Mr. Winston, 60, was attending the Westchester Film Festival when he was stricken. He played a pivotal role in the feature, "Chelsea's Chappaqua," which was part of the festival.

Alan Jay Lerner was a fan of Mr. Winston's tenor voice and cast him in supporting roles in 1600 Pennsylvania Avenue (1976) and Carmelina (1979).

He is survived by his companion, Pamela Nelson , known professionally as the singer and actress P.J. Nelson. The two, who met while they were appearing in the Broadway revival of The Music Man starring Dick Van Dyke in 1979, were active in productions at Theater @ St. Clement's . In September 2000, they appeared in leading roles in a rare revival of Bloomer Girl, the musical by Harold Arlen and Yip Harburg, at St. Clement's.
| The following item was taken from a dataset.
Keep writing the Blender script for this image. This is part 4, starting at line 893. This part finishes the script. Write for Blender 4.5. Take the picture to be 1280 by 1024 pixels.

Mr. Winston was born Thomas Lee Winston March 14, 1941, in Great Bend, KS but raised in Dallas, TX. He began his acting and singing career in Dallas Summer Musicals in the 1960s. After graduating with a degree in journalism and music history from the University of Kansas, the William Allen White School of Journalism, he served in the U.S. Army. His roles with the National Opera Company of Raleigh earned him the notice of Off-Broadway and Broadway producers and he made his Broadway debut in the Music Theater of Lincoln Center revival of Show Boat in 1966. In the succeeding years he was active in many of the city's opera companies, in Off-Broadway and Broadway stagings, and in national tours of Broadway shows. Off-Broadway appearances included The Drunkard (1966), Oklahoma! at Equity Library Theater (1978), and, in recent years, several productions at Expanded Arts. In 2000, he was the lead in Mishkin's Paradise at Expanded Arts. He was a member of the national tours of 1776 and Canterbury Tales in the 1970s. At New York City Opera, he was in Ashmedai, directed by Harold Prince in 1977. At the Wexford Opera in Ireland in 1976 he starred as Peter Quint in The Turn of the Shrew by Benjamin Britten. He was Charley in The Little Mahagonny at Manhattan Theatre Club. For over a decade he was associated with concerts by the conductor-composer Anthony Newman. Last year he was the narrator on the recording of the opera by Newman called Nicole and the Trial of the Century.